*** Stored data ***

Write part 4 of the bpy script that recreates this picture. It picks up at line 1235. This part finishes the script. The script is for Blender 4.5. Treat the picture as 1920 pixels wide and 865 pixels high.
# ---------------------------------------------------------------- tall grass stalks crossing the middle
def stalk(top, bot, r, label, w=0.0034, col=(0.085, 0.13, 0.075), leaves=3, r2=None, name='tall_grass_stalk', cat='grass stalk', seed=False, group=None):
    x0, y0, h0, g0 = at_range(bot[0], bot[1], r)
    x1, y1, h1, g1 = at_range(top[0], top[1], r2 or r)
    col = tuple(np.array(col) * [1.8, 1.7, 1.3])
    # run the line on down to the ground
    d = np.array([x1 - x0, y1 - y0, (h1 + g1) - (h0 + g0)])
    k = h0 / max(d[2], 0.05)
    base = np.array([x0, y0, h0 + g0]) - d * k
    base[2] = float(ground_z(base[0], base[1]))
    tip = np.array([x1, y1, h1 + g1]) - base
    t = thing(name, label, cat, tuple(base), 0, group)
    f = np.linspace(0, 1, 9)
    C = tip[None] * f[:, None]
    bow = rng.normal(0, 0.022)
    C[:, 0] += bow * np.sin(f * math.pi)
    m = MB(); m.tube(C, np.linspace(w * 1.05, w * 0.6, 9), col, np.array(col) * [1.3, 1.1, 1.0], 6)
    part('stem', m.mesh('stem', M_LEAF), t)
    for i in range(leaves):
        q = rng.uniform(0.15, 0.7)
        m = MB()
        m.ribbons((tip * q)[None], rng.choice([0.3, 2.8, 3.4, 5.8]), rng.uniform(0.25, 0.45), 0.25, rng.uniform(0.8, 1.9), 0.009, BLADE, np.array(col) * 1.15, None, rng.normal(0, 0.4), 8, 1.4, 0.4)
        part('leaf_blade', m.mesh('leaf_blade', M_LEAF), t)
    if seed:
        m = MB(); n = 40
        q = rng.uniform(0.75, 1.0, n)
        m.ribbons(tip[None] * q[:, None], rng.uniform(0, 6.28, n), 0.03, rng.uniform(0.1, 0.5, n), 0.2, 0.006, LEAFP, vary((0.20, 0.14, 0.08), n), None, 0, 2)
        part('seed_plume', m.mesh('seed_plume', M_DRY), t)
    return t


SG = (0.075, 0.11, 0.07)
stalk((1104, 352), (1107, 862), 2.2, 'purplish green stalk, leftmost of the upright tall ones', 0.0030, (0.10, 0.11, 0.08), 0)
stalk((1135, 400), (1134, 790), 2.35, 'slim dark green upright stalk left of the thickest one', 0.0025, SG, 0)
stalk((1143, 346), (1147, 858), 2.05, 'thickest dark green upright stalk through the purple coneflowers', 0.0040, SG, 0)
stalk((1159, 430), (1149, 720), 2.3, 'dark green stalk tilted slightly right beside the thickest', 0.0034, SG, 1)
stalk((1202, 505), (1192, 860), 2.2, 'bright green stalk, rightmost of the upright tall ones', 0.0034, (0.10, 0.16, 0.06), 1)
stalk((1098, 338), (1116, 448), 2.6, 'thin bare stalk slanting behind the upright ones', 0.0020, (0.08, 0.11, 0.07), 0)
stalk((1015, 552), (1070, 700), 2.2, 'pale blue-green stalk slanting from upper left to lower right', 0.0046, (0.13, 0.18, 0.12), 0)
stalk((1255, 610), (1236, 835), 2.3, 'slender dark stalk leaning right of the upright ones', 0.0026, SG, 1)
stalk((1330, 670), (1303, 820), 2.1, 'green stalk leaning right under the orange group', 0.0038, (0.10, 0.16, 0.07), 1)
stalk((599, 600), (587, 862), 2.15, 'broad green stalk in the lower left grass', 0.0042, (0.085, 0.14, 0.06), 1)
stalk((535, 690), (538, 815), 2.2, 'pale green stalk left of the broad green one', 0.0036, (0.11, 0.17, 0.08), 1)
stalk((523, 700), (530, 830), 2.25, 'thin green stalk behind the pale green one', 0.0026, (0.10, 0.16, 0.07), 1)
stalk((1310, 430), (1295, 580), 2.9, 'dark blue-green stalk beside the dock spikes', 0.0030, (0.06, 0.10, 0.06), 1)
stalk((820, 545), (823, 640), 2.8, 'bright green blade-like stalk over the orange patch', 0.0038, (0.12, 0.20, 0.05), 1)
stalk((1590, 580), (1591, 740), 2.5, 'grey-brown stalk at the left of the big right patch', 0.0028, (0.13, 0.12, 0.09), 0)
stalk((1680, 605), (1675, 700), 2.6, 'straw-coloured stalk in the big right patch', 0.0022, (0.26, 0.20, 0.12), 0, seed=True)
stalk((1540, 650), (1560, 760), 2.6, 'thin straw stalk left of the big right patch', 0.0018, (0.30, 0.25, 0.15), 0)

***

Reproduce every line above without error.

Write part 4 of the bpy script that recreates this picture. It picks up at line 1235. This part finishes the script. The script is for Blender 4.5. Treat the picture as 1920 pixels wide and 865 pixels high.
# ---------------------------------------------------------------- tall grass stalks crossing the middle
def stalk(top, bot, r, label, w=0.0034, col=(0.085, 0.13, 0.075), leaves=3, r2=None, name='tall_grass_stalk', cat='grass stalk', seed=False, group=None):
    x0, y0, h0, g0 = at_range(bot[0], bot[1], r)
    x1, y1, h1, g1 = at_range(top[0], top[1], r2 or r)
    col = tuple(np.array(col) * [1.8, 1.7, 1.3])
    # run the line on down to the ground
    d = np.array([x1 - x0, y1 - y0, (h1 + g1) - (h0 + g0)])
    k = h0 / max(d[2], 0.05)
    base = np.array([x0, y0, h0 + g0]) - d * k
    base[2] = float(ground_z(base[0], base[1]))
    tip = np.array([x1, y1, h1 + g1]) - base
    t = thing(name, label, cat, tuple(base), 0, group)
    f = np.linspace(0, 1, 9)
    C = tip[None] * f[:, None]
    bow = rng.normal(0, 0.022)
    C[:, 0] += bow * np.sin(f * math.pi)
    m = MB(); m.tube(C, np.linspace(w * 1.05, w * 0.6, 9), col, np.array(col) * [1.3, 1.1, 1.0], 6)
    part('stem', m.mesh('stem', M_LEAF), t)
    for i in range(leaves):
        q = rng.uniform(0.15, 0.7)
        m = MB()
        m.ribbons((tip * q)[None], rng.choice([0.3, 2.8, 3.4, 5.8]), rng.uniform(0.25, 0.45), 0.25, rng.uniform(0.8, 1.9), 0.009, BLADE, np.array(col) * 1.15, None, rng.normal(0, 0.4), 8, 1.4, 0.4)
        part('leaf_blade', m.mesh('leaf_blade', M_LEAF), t)
    if seed:
        m = MB(); n = 40
        q = rng.uniform(0.75, 1.0, n)
        m.ribbons(tip[None] * q[:, None], rng.uniform(0, 6.28, n), 0.03, rng.uniform(0.1, 0.5, n), 0.2, 0.006, LEAFP, vary((0.20, 0.14, 0.08), n), None, 0, 2)
        part('seed_plume', m.mesh('seed_plume', M_DRY), t)
    return t


SG = (0.075, 0.11, 0.07)
stalk((1104, 352), (1107, 862), 2.2, 'purplish green stalk, leftmost of the upright tall ones', 0.0030, (0.10, 0.11, 0.08), 0)
stalk((1135, 400), (1134, 790), 2.35, 'slim dark green upright stalk left of the thickest one', 0.0025, SG, 0)
stalk((1143, 346), (1147, 858), 2.05, 'thickest dark green upright stalk through the purple coneflowers', 0.0040, SG, 0)
stalk((1159, 430), (1149, 720), 2.3, 'dark green stalk tilted slightly right beside the thickest', 0.0034, SG, 1)
stalk((1202, 505), (1192, 860), 2.2, 'bright green stalk, rightmost of the upright tall ones', 0.0034, (0.10, 0.16, 0.06), 1)
stalk((1098, 338), (1116, 448), 2.6, 'thin bare stalk slanting behind the upright ones', 0.0020, (0.08, 0.11, 0.07), 0)
stalk((1015, 552), (1070, 700), 2.2, 'pale blue-green stalk slanting from upper left to lower right', 0.0046, (0.13, 0.18, 0.12), 0)
stalk((1255, 610), (1236, 835), 2.3, 'slender dark stalk leaning right of the upright ones', 0.0026, SG, 1)
stalk((1330, 670), (1303, 820), 2.1, 'green stalk leaning right under the orange group', 0.0038, (0.10, 0.16, 0.07), 1)
stalk((599, 600), (587, 862), 2.15, 'broad green stalk in the lower left grass', 0.0042, (0.085, 0.14, 0.06), 1)
stalk((535, 690), (538, 815), 2.2, 'pale green stalk left of the broad green one', 0.0036, (0.11, 0.17, 0.08), 1)
stalk((523, 700), (530, 830), 2.25, 'thin green stalk behind the pale green one', 0.0026, (0.10, 0.16, 0.07), 1)
stalk((1310, 430), (1295, 580), 2.9, 'dark blue-green stalk beside the dock spikes', 0.0030, (0.06, 0.10, 0.06), 1)
stalk((820, 545), (823, 640), 2.8, 'bright green blade-like stalk over the orange patch', 0.0038, (0.12, 0.20, 0.05), 1)
stalk((1590, 580), (1591, 740), 2.5, 'grey-brown stalk at the left of the big right patch', 0.0028, (0.13, 0.12, 0.09), 0)
stalk((1680, 605), (1675, 700), 2.6, 'straw-coloured stalk in the big right patch', 0.0022, (0.26, 0.20, 0.12), 0, seed=True)
stalk((1540, 650), (1560, 760), 2.6, 'thin straw stalk left of the big right patch', 0.0018, (0.30, 0.25, 0.15), 0)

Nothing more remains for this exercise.